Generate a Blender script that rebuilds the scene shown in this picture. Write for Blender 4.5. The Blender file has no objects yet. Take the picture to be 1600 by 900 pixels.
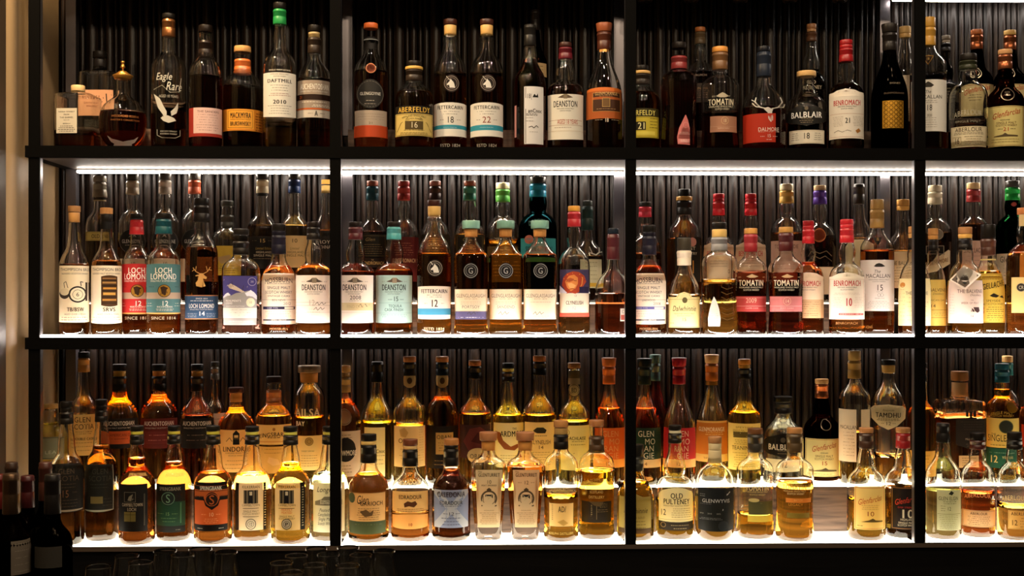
import bpy, math, random
import numpy as np
from mathutils import Vector
from mathutils.geometry import tessellate_polygon

random.seed(7)
SC = bpy.context.scene
COL = SC.collection
PI = math.pi

# ------------------------------------------------------------------ camera maths
F = 1850.0                       # focal length in pixels of the 1600x900 frame
D = 2.643                        # camera to the shelf front
H0 = 470.0                       # image row of the horizon
TH = math.atan(45 / F)           # small turn of the camera to the right
ZC = 1.543                       # camera height
CT, ST = math.cos(TH), math.sin(TH)


def wx(px, y):
    """world X of image column px on the plane at depth y behind the shelf front"""
    t = (px - 800) / F
    yy = y + D
    return yy * (ST + t * CT) / (CT - t * ST)


def depth(x, y):
    return (y + D) * CT + x * ST


def wz(py, x, y):
    return ZC + (H0 - py) * depth(x, y) / F


# ------------------------------------------------------------------ materials
MATS = {}


def lin(h):
    v = [int(h[i:i + 2], 16) / 255 for i in (0, 2, 4)]
    return [(c / 12.92 if c <= .04045 else ((c + .055) / 1.055) ** 2.4) for c in v] + [1.0]


def new_mat(name):
    m = bpy.data.materials.new(name)
    m.use_nodes = True
    nt = m.node_tree
    for n in list(nt.nodes):
        nt.nodes.remove(n)
    out = nt.nodes.new('ShaderNodeOutputMaterial')
    return m, nt, out


def principled(name, col, rough=.5, metal=0, spec=.5, bump=None):
    if name in MATS:
        return MATS[name]
    m, nt, out = new_mat(name)
    p = nt.nodes.new('ShaderNodeBsdfPrincipled')
    p.inputs['Base Color'].default_value = col
    p.inputs['Roughness'].default_value = rough
    p.inputs['Metallic'].default_value = metal
    p.inputs['Specular IOR Level'].default_value = spec
    nt.links.new(p.outputs[0], out.inputs[0])
    if bump:
        tc = nt.nodes.new('ShaderNodeTexCoord')
        no = nt.nodes.new('ShaderNodeTexNoise')
        no.inputs['Scale'].default_value = bump[0]
        b = nt.nodes.new('ShaderNodeBump')
        b.inputs['Strength'].default_value = bump[1]
        b.inputs['Distance'].default_value = .001
        nt.links.new(tc.outputs['Object'], no.inputs['Vector'])
        nt.links.new(no.outputs['Fac'], b.inputs['Height'])
        nt.links.new(b.outputs[0], p.inputs['Normal'])
    MATS[name] = m
    return m


def paper(h):
    """printed paper: diffuse, letting some of the light behind it through"""
    k = 'paper_' + h
    if k in MATS:
        return MATS[k]
    m, nt, out = new_mat(k)
    p = nt.nodes.new('ShaderNodeBsdfPrincipled')
    p.inputs['Base Color'].default_value = lin(h)
    p.inputs['Roughness'].default_value = .55
    p.inputs['Specular IOR Level'].default_value = .3
    t = nt.nodes.new('ShaderNodeBsdfTranslucent')
    t.inputs['Color'].default_value = lin(h)
    mx = nt.nodes.new('ShaderNodeMixShader')
    mx.inputs[0].default_value = .4
    nt.links.new(p.outputs[0], mx.inputs[1])
    nt.links.new(t.outputs[0], mx.inputs[2])
    nt.links.new(mx.outputs[0], out.inputs[0])
    MATS[k] = m
    return m


def foil(h):
    return principled('foil_' + h, lin(h), .3, .75, .5)


def capmat(h):
    if h[0] == 'w':
        return principled('wood_' + h[1:], lin(h[1:]), .55, 0, .3, (300, .4))
    if h[0] == 'm':
        return principled('metalcap_' + h[1:], lin(h[1:]), .3, .8, .5)
    return principled('capsule_' + h, lin(h), .36, 0, .22 if int(h[:2], 16) < 48 else .4)


def colmat(h):
    if h[0] == 'm':
        return foil(h[1:])
    return paper(h)


def glass(name, col, rough=0.0):
    k = 'glass_' + name
    if k in MATS:
        return MATS[k]
    m, nt, out = new_mat(k)
    g = nt.nodes.new('ShaderNodeBsdfGlass')
    g.inputs['Color'].default_value = col
    g.inputs['IOR'].default_value = 1.46
    g.inputs['Roughness'].default_value = rough
    nt.links.new(g.outputs[0], out.inputs[0])
    MATS[k] = m
    return m


GLASS = {'c': ('clear', (.985, .99, .98, 1)), 's': ('smoke', (.55, .55, .52, 1)), 'k': ('black', (.012, .01, .008, 1)),
         'b': ('brown', (.10, .03, .012, 1)), 'g': ('green', (.02, .16, .05, 1)), 't': ('teal', (.02, .10, .12, 1))}


def liquid(h):
    k = 'whisky_' + h
    if k in MATS:
        return MATS[k]
    m, nt, out = new_mat(k)
    g = nt.nodes.new('ShaderNodeBsdfTransparent')
    g.inputs['Color'].default_value = [c ** .36 for c in lin(h)[:3]] + [1]
    nt.links.new(g.outputs[0], out.inputs[0])
    MATS[k] = m
    return m


def emitter(name, col, strength, dots=None):
    m, nt, out = new_mat(name)
    e = nt.nodes.new('ShaderNodeEmission')
    e.inputs['Color'].default_value = col
    e.inputs['Strength'].default_value = strength
    nt.links.new(e.outputs[0], out.inputs[0])
    if dots:
        tc = nt.nodes.new('ShaderNodeTexCoord')
        sx = nt.nodes.new('ShaderNodeSeparateXYZ')
        nt.links.new(tc.outputs['Object'], sx.inputs[0])
        a = nt.nodes.new('ShaderNodeMath'); a.operation = 'MULTIPLY'; a.inputs[1].default_value = 2 * PI / dots
        nt.links.new(sx.outputs['X'], a.inputs[0])
        b = nt.nodes.new('ShaderNodeMath'); b.operation = 'COSINE'
        nt.links.new(a.outputs[0], b.inputs[0])
        r = nt.nodes.new('ShaderNodeMapRange')
        r.inputs['From Min'].default_value = -1
        r.inputs['From Max'].default_value = 1
        r.inputs['To Min'].default_value = strength * .5
        r.inputs['To Max'].default_value = strength * 1.5
        nt.links.new(b.outputs[0], r.inputs['Value'])
        nt.links.new(r.outputs[0], e.inputs['Strength'])
    return m


# ------------------------------------------------------------------ mesh builder
class MB:
    def __init__(self):
        self.v, self.f, self.m, self.mats, self.smooth = [], [], [], [], []

    def mi(self, mat):
        if mat not in self.mats:
            self.mats.append(mat)
        return self.mats.index(mat)

    def add(self, vs, fs, mat, smooth=True):
        o = len(self.v)
        k = self.mi(mat)
        self.v.extend(vs)
        for f in fs:
            self.f.append([i + o for i in f])
            self.m.append(k)
            self.smooth.append(smooth)

    def box(self, x0, x1, y0, y1, z0, z1, mat):
        v = [(x, y, z) for z in (z0, z1) for y in (y0, y1) for x in (x0, x1)]
        self.add(v, [(0, 2, 3, 1), (4, 5, 7, 6), (0, 1, 5, 4), (2, 6, 7, 3), (0, 4, 6, 2), (1, 3, 7, 5)], mat, False)

    def lathe(self, prof, mat, n=36, sec=None, cap=(True, True), flip=False, off=(0, 0, 0)):
        """prof: list of (z, r); sec(z, r, a) -> (x, y)"""
        vs, fs = [], []
        for z, r in prof:
            for i in range(n):
                a = 2 * PI * i / n
                if sec:
                    x, y = sec(z, r, a)
                else:
                    x, y = r * math.cos(a), r * math.sin(a)
                vs.append((x + off[0], y + off[1], z + off[2]))
        for j in range(len(prof) - 1):
            for i in range(n):
                k = (i + 1) % n
                q = (j * n + i, j * n + k, (j + 1) * n + k, (j + 1) * n + i)
                fs.append(q[::-1] if flip else q)
        if cap[0]:
            q = tuple(range(n))
            fs.append(q if flip else q[::-1])
        if cap[1]:
            q = tuple((len(prof) - 1) * n + i for i in range(n))
            fs.append(q[::-1] if flip else q)
        self.add(vs, fs, mat)

    def build(self, name, parent=None):
        me = bpy.data.meshes.new(name)
        me.from_pydata([tuple(map(float, v)) for v in self.v], [], self.f)
        for m in self.mats:
            me.materials.append(m)
        me.polygons.foreach_set('material_index', self.m)
        me.polygons.foreach_set('use_smooth', self.smooth)
        me.update()
        o = bpy.data.objects.new(name, me)
        COL.objects.link(o)
        if parent:
            o.parent = parent
        return o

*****

Reproduce the material above exactly, first line through the line that contains "return m, nt, out", minus the pictures.

Generate a Blender script that rebuilds the scene shown in this picture. Write for Blender 4.5. The Blender file has no objects yet. Take the picture to be 1600 by 900 pixels.
import bpy, math, random
import numpy as np
from mathutils import Vector
from mathutils.geometry import tessellate_polygon

random.seed(7)
SC = bpy.context.scene
COL = SC.collection
PI = math.pi

# ------------------------------------------------------------------ camera maths
F = 1850.0                       # focal length in pixels of the 1600x900 frame
D = 2.643                        # camera to the shelf front
H0 = 470.0                       # image row of the horizon
TH = math.atan(45 / F)           # small turn of the camera to the right
ZC = 1.543                       # camera height
CT, ST = math.cos(TH), math.sin(TH)


def wx(px, y):
    """world X of image column px on the plane at depth y behind the shelf front"""
    t = (px - 800) / F
    yy = y + D
    return yy * (ST + t * CT) / (CT - t * ST)


def depth(x, y):
    return (y + D) * CT + x * ST


def wz(py, x, y):
    return ZC + (H0 - py) * depth(x, y) / F


# ------------------------------------------------------------------ materials
MATS = {}


def lin(h):
    v = [int(h[i:i + 2], 16) / 255 for i in (0, 2, 4)]
    return [(c / 12.92 if c <= .04045 else ((c + .055) / 1.055) ** 2.4) for c in v] + [1.0]


def new_mat(name):
    m = bpy.data.materials.new(name)
    m.use_nodes = True
    nt = m.node_tree
    for n in list(nt.nodes):
        nt.nodes.remove(n)
    out = nt.nodes.new('ShaderNodeOutputMaterial')
    return m, nt, out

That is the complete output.